Wedding day blues
The perils of getting married on a Thursday
Ihad always dreamed of wearing the big white dress, with my close friends as bridesmaids. When James proposed in 2012, I was over the moon, but we got a sharp reality check when we started looking into how much even a fairly modest wedding was going to cost.
James and I wanted to get married in our beautiful local church in Surrey followed by a reception close by, for all our friends and family.
We found a barn, 20 minutes away from the church, that had been converted into a wedding venue, and as soon as we saw it, with its high, oak-beamed ceilings, spacious rooms and lovely gardens, we knew we wanted to have our reception there.
Like many couples, we had assumed that we’d get married on a Saturday – but discovered the barn would cost £5,000 less to hire if we got married on a Thursday. The set menu would also cost £20 per head more on a Saturday.
With over 100 guests, we would save £7,000, just by choosing to get married mid-week.
Incidentally, Friday was also cheaper, but not so much as Thursday.
All the wedding suppliers, from the photographer to the florist to the band, had more availability on a Thursday, too, so we could have the event exactly the way we wanted.
So, we did it – we got married on a Thursday.
We’re not the only couple to make such a radical decision.
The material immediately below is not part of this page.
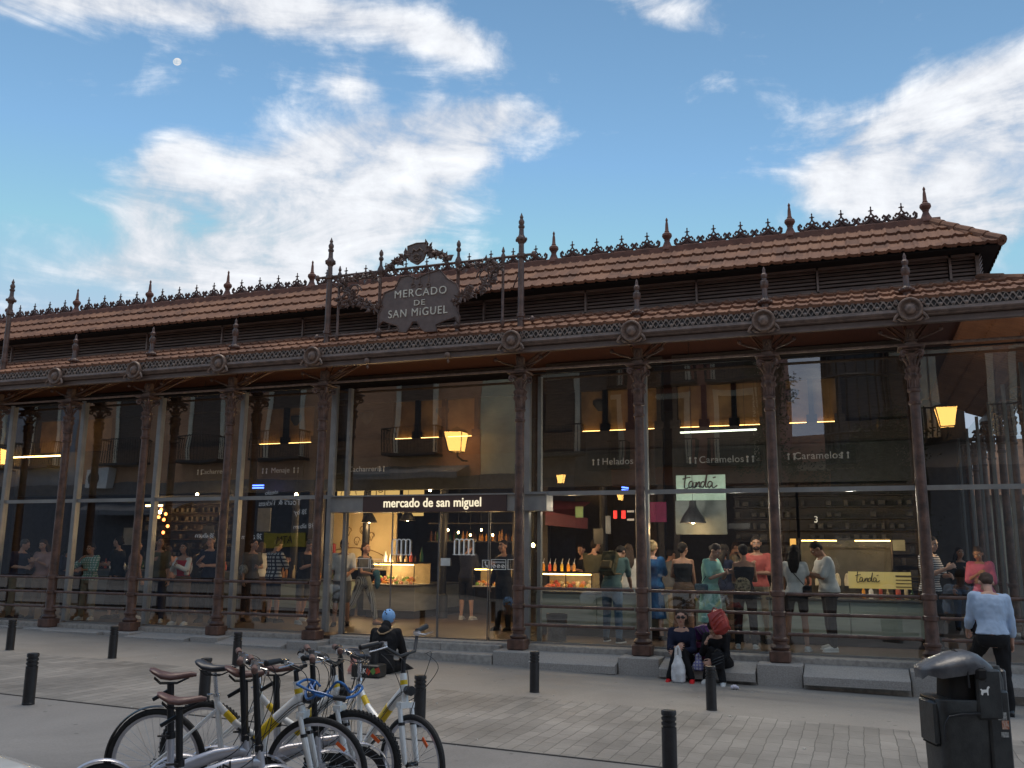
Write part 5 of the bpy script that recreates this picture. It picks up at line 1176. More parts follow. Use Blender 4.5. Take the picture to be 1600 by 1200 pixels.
# ---- inside ------------------------------------------------------------------
def crowd():
    G = None
    J = person('man with a camouflage backpack, teal T-shirt and blue jeans bending over the counter', F(957,1003), R(170), SKIN2, 1.74, False, dict(lean=30, head=(25,-15,0), aL=(50,6,35,20), aR=(45,6,40,20), lL=(8,4,6), lR=(-4,5,4)), (tealg,.42), ('trousers',jean,1), (blk,WHITE), ('short',HAIRD), vox=.0125, face=False)
    backpack(J, 'camouflage backpack with a tan pocket on the man in jeans', camo, cloth('tan_pocket',(.22,.15,.07)))
    person('person in a white top and denim shorts half hidden behind the plain middle column', F(984,992), R(200), SKIN, 1.66, True, dict(aR=HOLD, aL=HOLD), (wht,.4), ('shorts',skirtd,.3), bsh, ('long',HAIRB), vox=.0125)
    J = person('woman with a blond topknot and a long blue patterned dress seen from behind', F(1022,1000), R(172), SKIN, 1.70, True, dict(head=(8,10,0), aL=HOLD2, aR=HOLD2), (blue,.42,.022), ('skirt',blue,.62), bsh, ('bun',HAIRY), vox=.0125, face=False, bulk=1.12)
    b = MB(); tp = J['tp']; b.tube([tp(.83,Vector((-.07,.05,0))), tp(.76,Vector((0,.15,0))), tp(.66,Vector((.11,.13,0))), tp(.58,Vector((.20,.03,0)))],.010,6); c = tp(.56,Vector((.21,.02,0))); bb = MB(); bb.bbx(c,(.07,.22,.17),.02); bagthing('shoulder_bag','small black bag slung across the blue patterned dress','bag',J,bb,blk,(('strap',b,BLACKP),))
    person('woman in a black vest and brown shorts with dark tied hair', F(1070,1002), R(195), SKIN2, 1.68, True, dict(head=(0,-40,0), aL=HOLD2), (blk,0,.012), ('shorts',brown,.38), bsh, ('tied',HAIRD), vox=.0125)
    J = person('woman in a mint green dress looking down at her phone', F(1112,1010), R(62), SKIN, 1.68, True, dict(lean=6, head=(30,0,0), aL=HOLD, aR=HOLD), (mint,.40,.018), ('skirt',mint,.60), wsh, ('tied',HAIRB), vox=.0125)
    phone(J,'black phone in the hands of the woman in mint green')
    b = MB(); c = J['tp'](.55,Vector((-.20,.02,0))); b.bbx(c,(.08,.24,.16),.02); s_ = MB(); s_.tube([J['tp'](.83,Vector((.05,.02,0))),J['tp'](.70,Vector((-.15,-.06,0))),c+Vector((0,0,.08))],.007,5); bagthing('handbag','blue grey handbag hanging at the hip of the woman in mint green','bag',J,b,cloth('bag_blue',(.07,.13,.17)),(('strap',s_,BLACKP),))
    person('dark haired woman in a purple top standing behind the woman in mint green', F(1135,1002), R(150), SKIN2, 1.66, True, dict(aR=HOLD), (navy,.4), ('trousers',brown,1), bsh, ('long',HAIRD), vox=.0125, face=False)
    J = person('woman with dark hair and a bare back in a black halter top and black leggings', F(1167,1013), R(184), SKIN2, 1.64, True, dict(head=(10,20,0), aL=HOLD2, aR=HOLD2), (blk,0,.010), ('trousers',blk,1), wsh, ('short',HAIRD), vox=.0125, face=False)
    b = MB(); b.ell(J['tp'](.60,Vector((.02,.19,0))),(.13,.08,.14),14,10); bagthing('patterned_bag','black and cream leopard print bag on the back of the woman in black leggings','bag',J,b,cloth('leopard',(.45,.36,.22),(.015,.012,.01),scale=26))
    person('bearded man in a coral T-shirt facing the street', F(1188,1004), R(-8), SKIN2, 1.80, False, dict(head=(10,14,0), aL=HOLD2, aR=HOLD), (coral,.42), ('trousers',khaki,1), bsh, ('beard',HAIRD), vox=.011)
    J = person('woman with long black hair in a white sleeveless top and black shorts', F(1248,1017), R(176), SKIN2, 1.64, True, dict(head=(12,0,0), aL=(12,10,20,0), aR=(18,10,60,20), lL=(2,6,3)), (wht,.25,.016), ('shorts',blk,.28), wsh, ('long',HAIRD), vox=.0125, face=False)
    b = MB(); b.tube([J['tp'](.83,Vector((.06,.03,0))),J['tp'](.76,Vector((.05,.14,0))),J['tp'](.62,Vector((-.14,.12,0)))],.008,5); c = J['tp'](.56,Vector((-.18,.05,0))); bb = MB(); bb.bbx(c,(.12,.20,.18),.02); bagthing('shoulder_bag','black shoulder bag of the woman with long black hair','bag',J,bb,blk,(('strap',b,BLACKP),))
    person('young man in a white T-shirt and black trousers looking down to the left', F(1300,1017), R(-70), SKIN2, 1.74, False, dict(lean=8, head=(34,0,0), aL=HOLD, aR=HOLD, lR=(-3,6,4)), (wht,.42,.024), ('trousers',blk,1), wsh, ('short',HAIRD), vox=.011)
    person('man in a striped T-shirt and black trousers behind the last column, looking right', F(1462,1019), R(55), SKIN, 1.80, False, dict(head=(14,0,0), aR=HOLD, aL=HOLD2, lR=(28,4,50)), (strp,.42), ('trousers',blk,1), bsh, ('short',HAIRB), vox=.0125)
    J = person('woman in a loose pink top looking down, seated behind the stooping man', F(1542,1012), R(-10), SKIN2, 1.66, True, dict(head=(26,-10,0), aR=HOLD, aL=HOLD2), (pink,.5,.035), ('trousers',navy,1), bsh, ('tied',HAIRB), vox=.011)
    b = MB(); b.tube([J['tp'](.83,Vector((.07,-.04,0))),J['tp'](.75,Vector((.0,-.15,0))),J['tp'](.64,Vector((-.13,-.12,0)))],.007,5); bb = MB(); bb.bbx(J['tp'](.58,Vector((-.18,-.04,0))),(.10,.18,.16),.02); bagthing('crossbody_bag','dark crossbody bag of the woman in pink','bag',J,bb,blk,(('strap',b,BLACKP),))
    person('dark haired woman standing further back between the side columns', F(1508,985), R(20), SKIN2, 1.68, True, dict(aL=HOLD), (blk,1), ('trousers',jeand,1), bsh, ('long',HAIRD), vox=.0125)
    # entrance bay
    J = person('woman in pale striped trousers walking to the right past the lit counter', F(566,975), R(78), SKIN, 1.70, True, dict(head=(-4,0,0), aL=HOLD2, aR=(15,4,70,25), lL=(22,2,8,4,0), lR=(-24,2,16,4,24)), (grey,.3,.012), ('trousers',strl,.92), (SKIN,BLACKP), ('tied',HAIRB), vox=.0125)
    b = MB(); hh = J['handL']; b.ell(hh+Vector((.02,-.02,-.16)),(.07,.06,.20),12,8); b.ell(hh+Vector((0,0,-.03)),(.09,.06,.08),12,8); t = thing('folded_jacket','blue jacket hanging over the arm of the woman in striped trousers','jacket',J['M'].translation,J['root'].rotation_euler.z); link('cloth',remesh(b,'cloth',cloth('steel_blue',(.06,.16,.22)),.0125,2,.012,14),t)
    person('person in a white shirt and grey shorts standing at the left edge of the entrance', F(532,978), R(25), SKIN2, 1.72, False, dict(head=(6,40,0), aL=(20,8,55,20), lL=(12,3,24,8)), (wht,.42,.02), ('shorts',grey,.46), bsh, ('short',HAIRD), vox=.0125)
    person('man in a dark T-shirt and long black shorts with his back to the doors', F(728,968), R(172), SKIN, 1.76, False, dict(lean=8, head=(20,20,0), aL=HOLD, aR=HOLD), (navy,.42,.02), ('shorts',blk,.5), wsh, ('short',HAIRB), vox=.0125, face=False)
    person('dark dressed person standing in the doorway shadow next to the mast column', F(786,985), R(-20), SKIN2, 1.72, False, dict(aL=HOLD), (blk,1), ('trousers',blk,1), bsh, ('short',HAIRD), vox=.0125)
    # left bays
    person('person in a pale pink top standing by the leftmost panes', F(58,966), R(20), SKIN, 1.68, True, dict(head=(20,0,0), aL=HOLD, aR=HOLD), (palep,.5,.02), ('trousers',brown,1), bsh, ('long',HAIRB), vox=.0125)
    person('woman in a green and white checked shirt and khaki trousers scratching her head', F(134,968), R(10), SKIN2, 1.60, True, dict(head=(8,-10,0), aR=(40,30,120,20), aL=HOLD2), (patt,.75,.024), ('trousers',khaki,1), wsh, ('tied',HAIRD), vox=.0125)
    person('tall woman in a long dark dress turned to the left', F(176,966), R(-80), SKIN, 1.76, True, dict(head=(-4,0,0), aR=HOLD2, aL=HOLD2), (blk,.3,.016), ('skirt',blk,.8), bsh, ('tied',HAIRD), vox=.0125)
    person('person in a pink T-shirt half hidden behind the second column', F(203,966), R(150), SKIN, 1.68, False, {}, (palep,.42), ('trousers',khaki,1), wsh, ('short',HAIRB), vox=.0125, face=False)
    person('man in an olive shirt and jeans standing left of the woman in red', F(240,972), R(30), SKIN2, 1.74, False, dict(aR=HOLD, head=(0,30,0)), (olive,.5), ('trousers',jeand,1), wsh, ('short',HAIRB), vox=.0125)
    person('woman in a red top and open white cardigan', F(280,976), R(6), SKIN2, 1.62, True, dict(aL=HOLD, aR=HOLD), (red,.0,.012), ('trousers',brown,1), wsh, ('long',HAIRD), vox=.0125, extra=lambda J: J['part']('cardigan', cardi(J), wht, .0125, 2, .005))
    person('tall man in a dark blue shirt standing right of the woman in red', F(322,972), R(10), SKIN, 1.78, False, dict(aR=HOLD, aL=HOLD2), (navy,.5), ('trousers',blk,1), bsh, ('short',HAIRG), vox=.0125)
    q_ = person('woman with dark hair and a white patterned bag facing right', F(388,970), R(60), SKIN, 1.72, True, dict(head=(0,30,0), aL=HOLD2), (grey,.3), ('trousers',blk,.8), bsh, ('tied',HAIRD), vox=.0125)
    b = MB(); b.ell(q_['tp'](.62,Vector((-.17,.02,0))),(.09,.15,.13),14,10); bagthing('shoulder_bag','white and grey patterned bag on the shoulder of the woman facing right','bag',q_,b,cloth('bag_pattern',(.55,.55,.50),(.20,.20,.18),scale=22))
    person('man in a navy and white checked shirt and dark shorts seen from behind', F(424,972), R(165), SKIN, 1.74, False, dict(head=(26,0,0), aL=HOLD, aR=HOLD), (chk,.6,.026), ('shorts',navy,.44), bsh, ('short',HAIRB), vox=.0125, face=False)
    person('man in a black T-shirt, pale shorts and white trainers facing right', F(472,974), R(70), SKIN, 1.74, False, dict(lean=8, head=(20,0,0), aL=HOLD2, aR=HOLD, lL=(-14,3,6)), (blk,.42), ('shorts',grey,.46), wsh, ('short',HAIRG), vox=.0125)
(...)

Last year, 21,700 couples in the UK shunned a traditional Saturday date and got married on a Thursday – 6,000 more than in 2008, according to wedding planning website hitched.co.uk.
James and I wrestled with whether marrying midweek might affect the atmosphere of the wedding, and whether everyone would be able to make it.
But when we thought about what we could do with the money we would save, particularly for our children – our son, Jacob, was two at the time, and after our wedding we had William, now 18 months – it really seemed a no-brainer.
We also thought that because we were getting married in late December, close to Christmas, people might be able to take our wedding day and the day after off from work and start their holidays a few days early.
When we sounded it out with family and friends, they were happy and supportive.
There were definitely some disadvantages – the main one being that my uncle, who I’m very close to, couldn’t make it. He has his own business and Christmas is his busiest time at work. We paid for his meal thinking he would arrive late, but on the day he got held up at work and couldn’t make it at all.
There were a few other key friends and family members who also sent their apologies because of their work commitments.
At one stage my husband’s older brother was worried he wouldn’t make it either, which would have been a disaster. He’s an accountant, like James, and the end of the year is a really busy time. His daughter, our then three-year-old niece, was one of my bridesmaids.
Thankfully his boss was understanding and he was able to take the day off, but he had to go back to work on the Friday so he couldn’t really relax.
He had to watch how much he drank and left the wedding a bit earlier than he would have done, which he was understandably frustrated by.
Other friends and family also left the reception early, and didn’t drink and let their hair down as much as they might, because they had to get up for work the next day.
By the end of the night the dance floor felt a bit emptier than some weddings we’ve been to.
I’d wanted to organise a lovely, leisurely breakfast or brunch with friends and family the morning after, but hardly anyone was around, so James and I had a quiet breakfast instead.
If we had to do it all again we’d still get married mid-week: the financial savings were so good and we still had pretty much everybody we wanted there (except for my uncle).
We didn’t see the point in paying an extra £7,000 just to avoid a small bit of inconvenience.
At the time I felt annoyed that venues charge so much more for a Saturday and prey on the fact that people want to get married at the weekend.
This means that essentially you have to decide between marrying mid-week or spending a fortune.
Ultimately, your wedding day is about the two of you.
Although we realised there was some impact on others, we still had a wonderful happy day – and saved money that was better spent on our children.